- _YOUR GOAL_
Search the listing for the string "scene" and copy every line that contains it.

[BEGIN COLLECTED DATA]

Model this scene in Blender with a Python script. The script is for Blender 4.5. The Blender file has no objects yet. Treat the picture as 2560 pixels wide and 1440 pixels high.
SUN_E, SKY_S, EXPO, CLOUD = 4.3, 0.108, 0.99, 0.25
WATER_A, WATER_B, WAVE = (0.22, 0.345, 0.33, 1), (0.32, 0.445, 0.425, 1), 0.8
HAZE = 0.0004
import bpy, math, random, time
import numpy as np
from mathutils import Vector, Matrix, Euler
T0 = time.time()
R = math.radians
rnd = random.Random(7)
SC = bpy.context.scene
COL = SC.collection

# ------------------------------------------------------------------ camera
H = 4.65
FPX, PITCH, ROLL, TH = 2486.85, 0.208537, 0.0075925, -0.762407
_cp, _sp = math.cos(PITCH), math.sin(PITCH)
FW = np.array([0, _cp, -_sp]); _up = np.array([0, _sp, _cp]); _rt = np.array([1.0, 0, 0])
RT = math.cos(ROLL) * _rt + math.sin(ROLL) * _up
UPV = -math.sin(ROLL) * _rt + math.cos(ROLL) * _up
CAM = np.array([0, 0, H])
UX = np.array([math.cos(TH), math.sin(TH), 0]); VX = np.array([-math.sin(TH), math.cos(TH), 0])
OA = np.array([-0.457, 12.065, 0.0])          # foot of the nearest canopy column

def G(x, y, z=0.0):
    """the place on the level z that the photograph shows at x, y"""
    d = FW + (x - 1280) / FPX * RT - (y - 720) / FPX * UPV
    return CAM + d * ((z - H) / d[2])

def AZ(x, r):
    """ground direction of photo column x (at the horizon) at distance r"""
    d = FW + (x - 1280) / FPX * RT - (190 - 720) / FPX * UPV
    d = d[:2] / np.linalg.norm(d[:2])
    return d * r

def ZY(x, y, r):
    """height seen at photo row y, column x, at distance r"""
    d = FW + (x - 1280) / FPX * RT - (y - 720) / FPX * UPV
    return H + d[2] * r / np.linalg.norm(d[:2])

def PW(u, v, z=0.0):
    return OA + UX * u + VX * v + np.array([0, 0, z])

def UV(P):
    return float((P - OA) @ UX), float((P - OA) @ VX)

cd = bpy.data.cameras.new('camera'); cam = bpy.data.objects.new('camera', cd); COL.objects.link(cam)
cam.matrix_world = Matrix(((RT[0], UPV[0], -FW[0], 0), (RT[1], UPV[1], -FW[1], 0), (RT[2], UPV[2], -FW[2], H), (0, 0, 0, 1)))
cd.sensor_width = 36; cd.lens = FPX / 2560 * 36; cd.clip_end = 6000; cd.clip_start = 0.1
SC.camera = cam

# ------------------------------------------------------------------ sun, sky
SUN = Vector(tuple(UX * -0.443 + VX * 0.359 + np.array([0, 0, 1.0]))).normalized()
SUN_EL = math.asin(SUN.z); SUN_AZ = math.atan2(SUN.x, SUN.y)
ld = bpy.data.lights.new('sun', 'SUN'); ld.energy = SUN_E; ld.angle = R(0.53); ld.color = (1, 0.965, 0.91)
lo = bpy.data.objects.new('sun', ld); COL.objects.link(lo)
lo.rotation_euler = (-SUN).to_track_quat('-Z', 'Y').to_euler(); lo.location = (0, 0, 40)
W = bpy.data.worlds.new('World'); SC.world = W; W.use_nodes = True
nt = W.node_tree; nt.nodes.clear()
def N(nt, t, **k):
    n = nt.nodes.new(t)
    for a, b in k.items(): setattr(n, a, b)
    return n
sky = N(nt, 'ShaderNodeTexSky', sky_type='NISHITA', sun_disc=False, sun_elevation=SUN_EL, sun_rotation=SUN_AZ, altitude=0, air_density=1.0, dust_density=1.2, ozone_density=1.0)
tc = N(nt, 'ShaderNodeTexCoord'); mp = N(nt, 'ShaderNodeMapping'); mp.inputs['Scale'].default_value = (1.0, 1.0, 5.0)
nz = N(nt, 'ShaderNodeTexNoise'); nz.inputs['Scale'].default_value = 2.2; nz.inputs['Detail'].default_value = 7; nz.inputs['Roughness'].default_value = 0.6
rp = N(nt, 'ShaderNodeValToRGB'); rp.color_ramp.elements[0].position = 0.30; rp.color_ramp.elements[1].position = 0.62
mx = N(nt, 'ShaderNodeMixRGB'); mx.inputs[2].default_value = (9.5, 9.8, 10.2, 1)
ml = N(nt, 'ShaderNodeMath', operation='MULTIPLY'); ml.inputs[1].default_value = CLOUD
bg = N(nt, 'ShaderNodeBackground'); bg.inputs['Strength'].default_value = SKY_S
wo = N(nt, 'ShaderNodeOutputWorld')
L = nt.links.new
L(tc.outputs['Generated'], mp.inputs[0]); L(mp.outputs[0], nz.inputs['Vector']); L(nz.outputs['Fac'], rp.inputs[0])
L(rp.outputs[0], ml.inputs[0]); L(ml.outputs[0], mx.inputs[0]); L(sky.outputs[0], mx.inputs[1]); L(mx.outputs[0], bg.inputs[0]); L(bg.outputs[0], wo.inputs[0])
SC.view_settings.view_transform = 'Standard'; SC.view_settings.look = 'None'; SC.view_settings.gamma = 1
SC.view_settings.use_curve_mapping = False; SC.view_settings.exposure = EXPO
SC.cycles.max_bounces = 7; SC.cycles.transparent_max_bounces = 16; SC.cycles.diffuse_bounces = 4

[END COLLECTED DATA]

- _THE RESULT_
Model this scene in Blender with a Python script. The script is for Blender 4.5. The Blender file has no objects yet. Treat the picture as 2560 pixels wide and 1440 pixels high.
SC = bpy.context.scene